В самых общих чертах охарактеризуем первичные ритуализации второй (анально-мышечной) и третьей (инфантильно-генитальной-локомоторной) стадий: на второй стадии встает вопрос о том, как удовольствие, связанное с функцией мышечной системы (включая сфинктеры), может быть направлено на формирования поведенческих паттернов, соответствующих культурным и моральным нормам, и как сделать так, чтобы ребенок захотел сделать то, что хочет от него взрослый. В ритуализациях младенческого возраста осторожность и предусмотрительность являются обязанностью взрослого родителя; теперь же ребенка необходимо научить «следить за собой» в отношении того, что возможно и/или разрешено, а что нет. С этой целью родители или другие старшие сравнивают ребенка (обращаясь к нему непосредственно) с тем, что может с ним произойти, если он (или они) не будет или будет поступать так, а не иначе, и тем самым создают два противоположных образа его самого: один характеризует личность на пути к достижению нового, желательного для его семьи и для его культуры; и второй (зловещий) негативный образ того, кем он не должен быть (или казаться), и тем не менее того, кем он потенциально является. Эти образы неустанно подкрепляются ссылками на поведение, для которого ребенок еще слишком мал, которое как раз свойственно его возрасту или которое он перерос. Все это происходит в радиусе его значимых привязанностей, которые теперь охватывают старших детей и родительские персоны, а также отца, постепенно занимающего в его жизни центральное место. Это может быть мужественная, воплощающая авторитет фигура, чей глубокий голос может подчеркнуть вес слов «да» и «нет» и в то же время может уравновесить запреты великодушием и мудростью наставника.

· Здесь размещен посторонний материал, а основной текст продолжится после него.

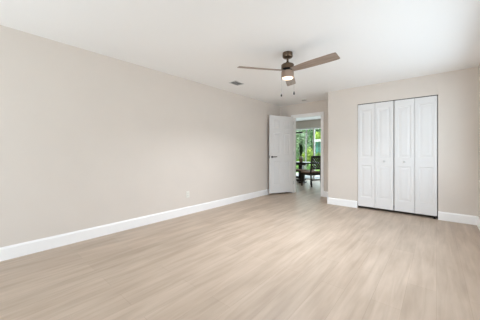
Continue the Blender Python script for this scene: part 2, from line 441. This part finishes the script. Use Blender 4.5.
def blade_mesh():
    bm = bmesh.new()
    st = [(.060, .040), (.10, .046), (.16, .054), (.24, .061), (.34, .066), (.45, .069), (.56, .070), (.635, .069), (.658, .066), (.668, .058)]
    top, bot = [], []
    for z, lst in ((.003, top), (-.003, bot)):
        for x, w in st: lst.append((bm.verts.new((x, -w, z)), bm.verts.new((x, w, z))))
    for lst, sg in ((top, 1), (bot, -1)):
        for (a, b), (c, d) in zip(lst, lst[1:]):
            fc = (a, c, d, b); bm.faces.new(fc if sg > 0 else fc[::-1])
    for i in range(len(st) - 1):
        bm.faces.new((top[i][0], bot[i][0], bot[i + 1][0], top[i + 1][0]))
        bm.faces.new((top[i][1], top[i + 1][1], bot[i + 1][1], bot[i][1]))
    bm.faces.new((top[0][0], top[0][1], bot[0][1], bot[0][0])); bm.faces.new((top[-1][0], bot[-1][0], bot[-1][1], top[-1][1]))
    return bm
for ang in (232, 354.5, 113.5):
    bl = obj('blade', blade_mesh(), BLADE, fan)
    bl.location = (0, 0, -.236)
    # pitch about own length: the counter-clockwise edge (+y) hangs lower
    bl.rotation_euler = (Matrix.Rotation(R(ang), 3, 'Z') @ Matrix.Rotation(R(-13.5), 3, 'X')).to_euler()
    bm = bmesh.new(); bx(bm, .055, .15, -.02, .02, .003, .008); obj('blade_bracket', bm, BRONZE, bl)
# two pull chains hang from the shade's rim
for (cx, cy, l) in ((-.066, -.046, .200), (.068, .048, .180)):
    bm = bmesh.new(); tube(bm, (cx, cy, -.335), (cx, cy, -.335 - l), .0009, n=6)
    ch = obj('pull_chain', bm, mat('dull_chain', (.012, .011, .010), .9, spec=.05), fan)
    z = -.335 - l
    bm = bmesh.new(); lathe(bm, [(.003, z + .004), (.007, z - .004), (.0095, z - .020), (.0095, z - .036), (.005, z - .042)], 14, cx, cy)
    obj('chain_fob', bm, mat('matte_dark_fob', (.010, .009, .008), .9, spec=.05), ch, smooth=True)

# ------------------------------------------------------------------ dining room furniture
# lattice-back chair at the head of the table, facing -x (local -y is front; back at local y=+)
ch = thing('dining_chair', 'dark wood lattice back dining chair with a brown seat at the table end', 'chair', (-3.188, 7.39, 0), R(-109))
ch.scale = (1.06, 1, 1)
hw = .215
for sx in (-1, 1):
    bm = bmesh.new()
    bar(bm, (sx * hw, .235, 0), (sx * hw, .195, .46), .036, .034, up=(0, 1, 0)); bar(bm, (sx * hw, .195, .46), (sx * hw, .245, 1.0), .036, .034, up=(0, 1, 0))
    obj('leg', bm, ESP, ch)
    bm = bmesh.new(); bar(bm, (sx * .205, -.20, 0), (sx * .205, -.20, .44), .036, .036, up=(0, 1, 0)); obj('leg', bm, ESP, ch)
bm = bmesh.new()
bx(bm, -.20, .20, -.215, -.19, .37, .44); bx(bm, -.20, .20, .18, .205, .37, .44); bx(bm, -.222, -.198, -.18, .18, .37, .44); bx(bm, .198, .222, -.18, .18, .37, .44)
obj('seat_frame', bm, ESP, ch)
bm = bmesh.new(); bx(bm, -.225, .225, -.235, .178, .441, .495); obj('seat', bm, SEATW, ch, bevel=.018)['label'] = 'brown cushioned seat'
bm = bmesh.new()
def bk(x, z): return (x, .195 + (z - .46) / .54 * .05, z)
bar(bm, bk(-.2, .97), bk(.2, .97), .075, .026); obj('back_rail', bm, ESP, ch)
bm = bmesh.new(); bar(bm, bk(-.2, .585), bk(.2, .585), .05, .026); obj('back_rail', bm, ESP, ch)
bm = bmesh.new(); nx = 4; zlo, zhi = .605, .935; st = .4 / nx
for k in range(-nx, nx + 1):
    for sg in (1, -1):
        x0 = -.2 + k * st if sg > 0 else .2 - k * st
        pts = []
        for z in (zlo, zhi): pts.append((x0 + sg * (z - zlo) * (st * 3.0 / (zhi - zlo)), z))
        (xa, za), (xb, zb) = pts
        # clip to the back's width
        def clip(xa, za, xb, zb):
            out = []
            for x, z, ox, oz in ((xa, za, xb, zb), (xb, zb, xa, za)):
                if x < -.2: z = z + (oz - z) * (-.2 - x) / (ox - x); x = -.2
                if x > .2: z = z + (oz - z) * (.2 - x) / (ox - x); x = .2
                out.append((x, z))
            return out
        if max(xa, xb) <= -.19 or min(xa, xb) >= .19: continue
        (xa, za), (xb, zb) = clip(xa, za, xb, zb)
        if abs(xa - xb) < .03: continue
        bar(bm, bk(xa, za), bk(xb, zb), .026, .016 + .001 * sg)
obj('lattice', bm, ESP, ch)
bm = bmesh.new(); bx(bm, -.198, .198, .208, .226, .20, .235); obj('stretcher', bm, ESP, ch)

# trestle table
TX, TY = -4.55, 8.475
tb = thing('dining_table', 'dark wood trestle dining table with a planted vase on top', 'table', (TX, TY, 0))
bm = bmesh.new(); bx(bm, -1.25, 1.25, -.375, .375, .695, .74); obj('tabletop', bm, ESP, tb, bevel=.006)
bm = bmesh.new(); bx(bm, -.70, .70, -.06, .06, .62, .694); obj('apron', bm, ESP, tb)
for sx in (-.5, .5):
    bm = bmesh.new(); bx(bm, sx - .075, sx + .075, -.11, .11, .09, .62); obj('trestle_leg', bm, ESP, tb, bevel=.006)
    bm = bmesh.new(); bx(bm, sx - .06, sx + .06, -.30, .30, 0, .075); bx(bm, sx - .085, sx + .085, -.13, .13, .075, .09); obj('trestle_foot', bm, ESP, tb, bevel=.008)
bm = bmesh.new(); bx(bm, -.425, .425, -.025, .025, .09, .17); obj('stretcher', bm, ESP, tb)
# bench on the near side
bn = thing('dining_bench', 'dark wood bench with a brown top along the near side of the table', 'bench', (-4.09, 7.90, 0))
bm = bmesh.new(); bx(bm, -.72, .72, -.15, .15, .46, .49); obj('seat', bm, SEATW, bn, bevel=.006)['label'] = 'brown bench top'
bm = bmesh.new(); bx(bm, -.71, .71, -.14, .14, .405, .459); obj('seat_frame', bm, ESP, bn)
for sx in (-.36, .36):
    bm = bmesh.new(); bx(bm, sx - .075, sx + .075, -.05, .05, .05, .40); obj('leg', bm, ESP, bn, bevel=.004)
    bm = bmesh.new(); bx(bm, sx - .09, sx + .09, -.16, .16, 0, .05); obj('foot', bm, ESP, bn, bevel=.004)
bm = bmesh.new(); bx(bm, -.285, .285, -.02, .02, .06, .13); obj('stretcher', bm, ESP, bn)

# vase + grassy plant on the table
VX, VY = -3.97, 8.27
v = thing('vase', 'two tone grey and tan vase on the dining table', 'vase', (VX, VY, .74))
bm = bmesh.new(); lathe(bm, [(.052, 0), (.060, .02), (.072, .08), (.078, .14)], 28); obj('body', bm, VASE_B, v, smooth=True)
bm = bmesh.new(); lathe(bm, [(.078, .14), (.079, .17), (.070, .215), (.064, .225), (.058, .215), (.055, .15)], 28); obj('neck', bm, VASE_T, v, smooth=True)['label'] = 'grey white upper part'
pl = thing('potted_plant', 'tall dark green grassy plant standing in the vase', 'plant', (VX, VY, .74))
bm = bmesh.new()
for k in range(80):
    a = random.uniform(0, 2 * math.pi); r = random.uniform(.005, .04); hh = random.uniform(.30, .66); ln = random.uniform(.01, .15)
    px, py = r * math.cos(a), r * math.sin(a); w = random.uniform(.009, .016)
    d = Vector((math.cos(a), math.sin(a), 0)); s_ = Vector((-d.y, d.x, 0)); prev = None
    for i in range(6):
        t = i / 5; c = Vector((px * .6, py * .6, .16)) + d * (ln * t ** 2) + Vector((0, 0, hh * t))
        ww = w * (1 - t ** 2.2) + .0006
        q = (bm.verts.new(c - s_ * ww), bm.verts.new(c + s_ * ww))
        if prev: bm.faces.new((prev[0], prev[1], q[1], q[0]))
        prev = q
obj('leaves', bm, leafmat('dark_grass_leaf', (.035, .10, .018)), pl)

# linear pendant above the table
pd = thing('pendant_lamp', 'slim dark linear lamp hanging above the dining table', 'lamp', (-4.55, 8.475, H))
bm = bmesh.new(); bx(bm, -.15, .15, -.035, .035, -.025, 0); obj('canopy', bm, BLACK, pd)
bm = bmesh.new(); bx(bm, -.75, .53, -.03, .03, -.565, -.51); obj('lamp_bar', bm, BLACK, pd)
bm = bmesh.new(); bx(bm, .53, .75, -.02, .02, -.545, -.518); obj('lamp_arm', bm, BRONZE, pd)
for x in (-.11, .11):
    bm = bmesh.new(); tube(bm, (x, 0, -.025), (x, 0, -.51), .003, n=6); obj('suspension_rod', bm, STEEL, pd)

# ------------------------------------------------------------------ outdoors beyond the patio glass
struct('ground_patio', [(FX0 - T, XR + T, FY + T, 12.0, -.12, -.03)], CONC, 'pale concrete patio outside the dining room', 'patio')
struct('ground_added_paving', [(-60, FX0 - T, -20, 12.0, -.14, -.04), (XR + T, 30, -20, 12.0, -.14, -.04),
                         (FX0 - T, XR + T, -20, YR - T, -.14, -.04)], CONC, 'unseen pale paving added around the house for neutral bounce light', 'paving')  # unseen ground, added in neutral concrete to keep green bounce off the ceiling
struct('ground_lawn', [(-60, 30, 12.0, 70, -.14, -.04)], GRASS, 'bright green lawn behind the house', 'lawn')

sh = thing('garden_building', 'teal outbuilding with a white roof edge beyond the lawn', 'building', (-6.5, 20.2, -.04))
bm = bmesh.new(); bx(bm, -1.75, 2.6, 0, 3.0, 0, 2.08); obj('wall', bm, TEAL, sh)
bm = bmesh.new(); bx(bm, -1.95, 2.8, -.25, 3.2, 2.08, 2.32); obj('roof_edge', bm, TRIM, sh)['label'] = 'white roof edge'
bm = bmesh.new(); bx(bm, .6, 1.5, -.03, 0, .02, 1.9); obj('door', bm, TRIM, sh)

def foliage(bm, blobs, n, leaf):
    tot = sum(b[3] ** 2 for b in blobs)
    for (cx, cy, cz, r) in blobs:
        for _ in range(int(n * r * r / tot)):
            d = Vector((random.gauss(0, 1), random.gauss(0, 1), random.gauss(0, 1))).normalized()
            p = Vector((cx, cy, cz)) + d * r * random.uniform(.55, 1.05)
            u = Vector((random.gauss(0, 1), random.gauss(0, 1), random.gauss(0, 1))).normalized(); w = u.orthogonal().normalized()
            s = leaf * random.uniform(.6, 1.3)
            q = [bm.verts.new(p + x) for x in (u * s, w * s * .5, -u * s, -w * s * .5)]
            bm.faces.new(q)
def tree(x, y, h, r, m, label, name='tree', bark=BARK, tr=.12, n=1500, leaf=.16, bare=.3):
    t = thing(name, label, 'tree', (x, y, -.04), group='garden trees beyond the patio glass')
    bm = bmesh.new(); tube(bm, (0, 0, 0), (.1, 0, h * .75), tr, tr * .4, 10)
    for k in range(4):
        a = k * 1.6 + x; tube(bm, (0.05, 0, h * (.35 + .08 * k)), (r * .6 * math.cos(a), r * .6 * math.sin(a), h * (.6 + .07 * k)), tr * .35, tr * .12, 6)
    obj('trunk', bm, bark, t)
    bl = []
    for k in range(11):
        a = random.uniform(0, 6.28); rr = random.uniform(0, r * .75); z = h * random.uniform(bare + .08, .93)
        bl.append((rr * math.cos(a), rr * math.sin(a), z, r * random.uniform(.35, .55)))
    bm = bmesh.new(); foliage(bm, bl, n, leaf); obj('crown', bm, m, t)
def shrub(x, y, h, r, m, label):
    t = thing('shrub', label, 'shrub', (x, y, -.04), group='shrubs on the lawn')
    bm = bmesh.new()
    for k in range(4): tube(bm, (0, 0, 0), (r * .4 * math.cos(k * 1.57), r * .4 * math.sin(k * 1.57), h * .6), .02, .008, 6)
    obj('stem', bm, BARK, t)
    bm = bmesh.new(); foliage(bm, [(random.uniform(-.4, .4) * r, random.uniform(-.4, .4) * r, h * random.uniform(.35, .7), h * .34) for _ in range(9)], 900, .11)
    obj('foliage', bm, m, t)
G1 = leafmat('grey_green_leaf', (.44, .56, .37)); G2 = leafmat('deep_green_leaf', (.22, .38, .18))
G3 = leafmat('yellow_green_leaf', (.52, .64, .13)); G4 = leafmat('light_green_leaf', (.38, .60, .17))
tree(-8.1, 15.0, 5.0, 1.6, G1, 'grey green tree left of the pale trunk, seen through the patio glass', tr=.06, n=2200, bare=.12)
tree(-14.6, 22, 6.5, 2.2, G2, 'deep green tree farthest left beyond the lawn', n=2200, bare=.1)
tree(-11.4, 26.5, 6.5, 2.2, G2, 'deep green tree behind the pale trunk', n=2200, bare=.1, leaf=.2)
tree(-6.02, 15.1, 2.55, .36, G3, 'small yellow green tree right of the window mullion', tr=.03, n=420, leaf=.09, bare=.78)
tree(-5.95, 13.0, 5.5, 1.1, G1, 'tree with a pale slender trunk beside the lawn', bark=PALEBARK, tr=.065, n=900, bare=.5)
tree(-17.5, 30, 8, 3.6, G1, 'large grey green tree at the back of the garden', n=3000, leaf=.30, bare=.08)
tree(-13.2, 37.0, 8, 3.6, G2, 'large deep green tree behind the teal outbuilding', n=3000, leaf=.30, bare=.08)
tree(-5.0, 34, 8, 3.6, G1, 'large tree at the right behind the teal outbuilding', n=3000, leaf=.30, bare=.08)
tree(-23.0, 36, 8, 3.6, G2, 'large tree at the far left of the garden', n=2500, leaf=.30, bare=.08)
shrub(-8.0, 17.9, 1.6, .8, G3, 'yellow green shrub left of the teal outbuilding')
shrub(-9.7, 18.6, 1.7, .8, G4, 'light green shrub at the left edge of the lawn view')
shrub(-6.45, 16.8, 1.15, .75, G4, 'light green shrub before the teal outbuilding')
shrub(-10.9, 21.3, 2.0, 1.0, G3, 'tall yellow green shrub far behind the vase')
hg = thing('hedge', 'long pale green hedge closing the back of the garden', 'hedge', (-14, 47, -.04))
bm = bmesh.new()
for k in range(40): tube(bm, (-19.5 + k, 0, 0), (-19.5 + k, 0, 3.2), .05, .02, 5)
obj('stems', bm, BARK, hg)
bm = bmesh.new()
for _ in range(6500):
    p = Vector((random.uniform(-20, 20), random.gauss(0, .45), random.uniform(.05, 3.9)))
    u = Vector((random.gauss(0, 1), random.gauss(0, 1), random.gauss(0, 1))).normalized(); q = u.orthogonal().normalized(); z = random.uniform(.16, .3)
    bm.faces.new([bm.verts.new(p + x) for x in (u * z, q * z * .6, -u * z, -q * z * .6)])
obj('foliage', bm, G1, hg)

Благодаря клиническим наблюдениям мы имеем представление о патологических результатах критических нарушений, возможных на этой стадии. И вновь неудача ритуализации заставляет маленькую личность маневрировать таким образом, чтобы гарантированно сохранить за собой базовый выбор, даже если придется поступиться некоторыми элементами собственной воли. В результате представленное в виде ритуала необходимости различать правильное и ошибочное, хорошее и плохое, мое и твое может деградировать или в чрезмерную уступчивость, или в чрезмерную импульсивность. В свою очередь, старшие могут демонстрировать свою неспособность осуществить продуктивную ритуализацию, увлекаясь компульсивными, импульсивными и зачастую очень жестокими ритуалами.